I tend to be an optimist. Yes, there’s a lot of negative out there, and there’s a lot of degradation of the environment still going on. It would be an interesting research question, what would be the threshold point at which recovery tipped the balance back to the point where there was more improvement going on than degradation? I think in some points in our region we are very close to that threshold. Overall it is still a fact that New Zealand is still losing things. Forests are being cleared, wetlands are being drained, nowhere near the rates they were previously when we were in the land development phase, but some of that is still going on. There are large parts of the Department of Conservation estate where there little active management is occurring, and those areas are also going backwards. But the point is that there are significant areas where we are making a difference. So I see it in a more optimistic way. Know also, that we do have the technologies to do more and more of this restoration, it’s really a question of how much time, effort and funding is New Zealand as a nation prepared to put into it to get us to the threshold of recovery at regional and national scale.

We’re trying to bridge the interdisciplinary gaps.

The point is how we deal with interdisciplinary problems.

The problems of degradation are not just the sole domain of biophysical scientists. To get the results that you want you need expertise in a wide range of areas. This is another advantage of working in urban areas, there are a lot of professions, all with interests in how we might restore urban environments.

We want engineers who not only know about engineering, but know about the environment as well.

I think the solutions to most (environmental) problems are actually about how we build bridges between the different disciplines…to come together and work collaboratively.
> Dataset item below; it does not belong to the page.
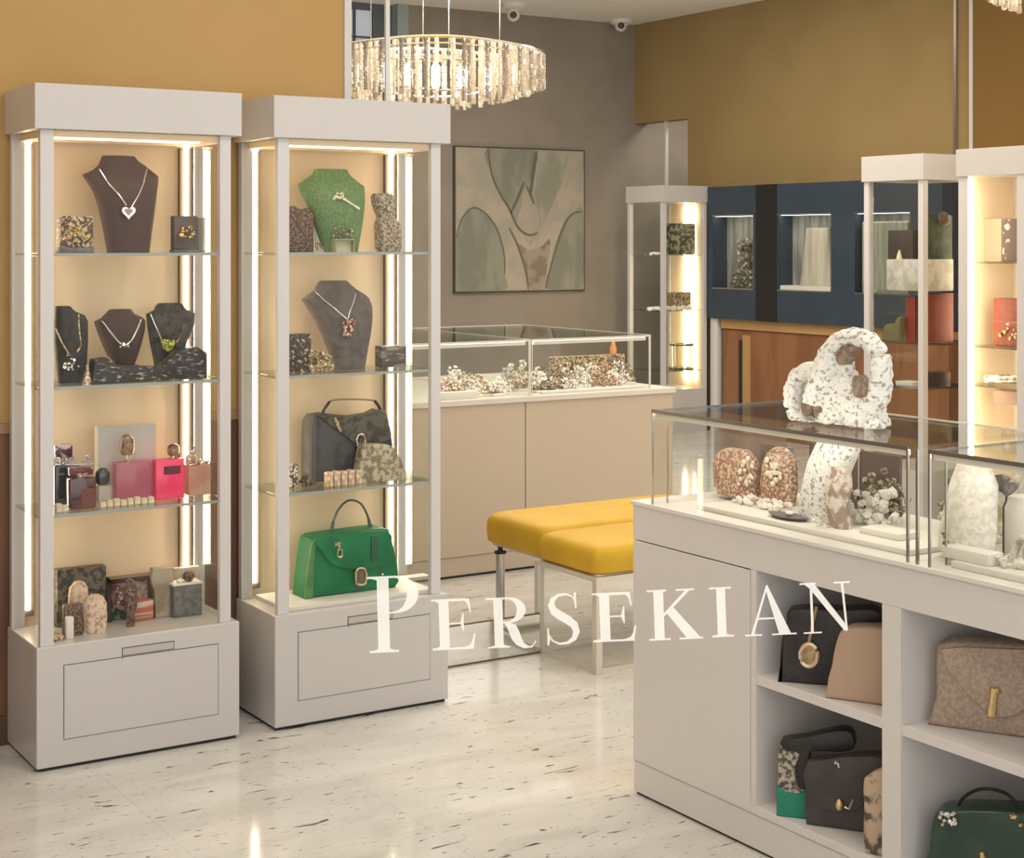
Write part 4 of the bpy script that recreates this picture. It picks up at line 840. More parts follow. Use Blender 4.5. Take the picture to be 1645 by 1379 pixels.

Increasingly, graduates from university are expected not just to know about their discipline, they are expected to work in multidisciplinary teams, on projects where people are trying to achieve solutions to particular problems.

It’s not just about a technical fix, it’s about understanding how you can do things in different ways, often the ways things use to be.

Restoration ecology is difficult, reconstructing an ecosystem takes time, but if you go into it knowing that and how the system works, you can make a long term plan for restoration, a plan for a process that might be inter-generational.

A 500 year plan, with milestones along the way

Once you’ve started a project, once you see process, people take pride in the process. It’s quite inspirational what a change you can make on the landscape in such a short time.

(Activist?) People who work in universities in many respects are people who love ideas, and love the debate around ideas – and if that is what an activist is, then essentially that’s what you are. You’re looking at systems, you’re understanding the system, and you’re trying to pass on your knowledge of how best to manage that system in an effective way. If that is what an activist is, then that’s what you are.

(Motivation?) Students, seeing the progress my students make, and where they end up. Being able to contribute to knowledge and process. The process of protecting and restoring plant communities and the animals that go with them – for some reason as a child that gelled with me, and I’m still passionate about achieving the same thing. Making a difference.

(Challenges?) Staying fit and healthy and keeping going.

(Miracle?) A silver bullet for pest control. Some new way that is socially acceptable for controlling mammalian predators that prey on our native birds. That would very rapidly and radically alter our landscape.

(Advice?) Look around your own neighbourhood, find out who are the people doing this sort of work and go along and give them a hand because they need all the help they can get.